Teaching is one of the most respectable and influential careers available.
We trust teachers with our young children five days a week to help them learn not only academic information but essential life skills. We also rely on them to keep our children safe and healthy while under their care and to help students become well-rounded individuals while discovering what they’re passionate about.
Children spend a huge portion of their lives in school with teachers guiding their development, and many people have defining memories from their primary and secondary education, where teachers work both in and out of school to make this immensely important experience a positive one.
And yet teaching is stereotypically viewed as one of the lowest paying post-college careers out there. Why are the people who invest so much of their time into our children’s futures being paid so poorly?
It isn’t for a lack of hard work.
A teacher’s day extends far beyond school hours – making lesson plans, grading work, and countless other tasks take up hours of time on nights, weekends, and school breaks. Many educators go beyond this, spending their own money on supplies when schools don’t provide enough funding and devoting their own energy to ensuring the well-being of their students.
Good teachers want their students to grow into confident and successful people, and their efforts reflect that.
Needless to say, teachers deserve significantly more money than they are currently making.
The skill level required to teach simply does not match the standard teaching salary in the United States – which, according to the Bureau of Labor Statistics, averaged around $60,000 a year for elementary and middle school teachers and $62,000 a year for secondary school teachers in May of 2017.
Prior to finding a job, potential teachers are first required to earn at least a Bachelor’s degree and teaching credentials and must have student teaching experience under their belts.
Teaching should be an incredibly selective and competitive career field because of the amount of impact teachers have on their students’ lives. Without funding and adequate candidates for teaching jobs, some schools are forced to select people who aren’t fully qualified to teach, or teachers are assigned to teach subjects that they haven’t specialized in. A higher salary would increase competition for teaching positions, rewarding those who are truly skilled in the profession and motivating others to achieve this level of success.

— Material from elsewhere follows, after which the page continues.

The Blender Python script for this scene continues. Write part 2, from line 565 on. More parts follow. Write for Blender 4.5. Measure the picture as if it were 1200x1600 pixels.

There’s no denying that teaching is a noble profession. Even if students don’t see the effort that their instructors are putting in when they’re in school, the vast majority of people have looked back and recognized the influence that our favorite teachers have had on our lives.
Education is seen as a valuable and essential part of our society, and students are required by law to attend school. Logically, if education is so greatly valued, careers in education should be highly sought after and rewarded.
It’s easy to recognize that teachers touch all of our lives in very important ways. Perhaps it’s time we acknowledged this by paying them the salaries that they rightly deserve.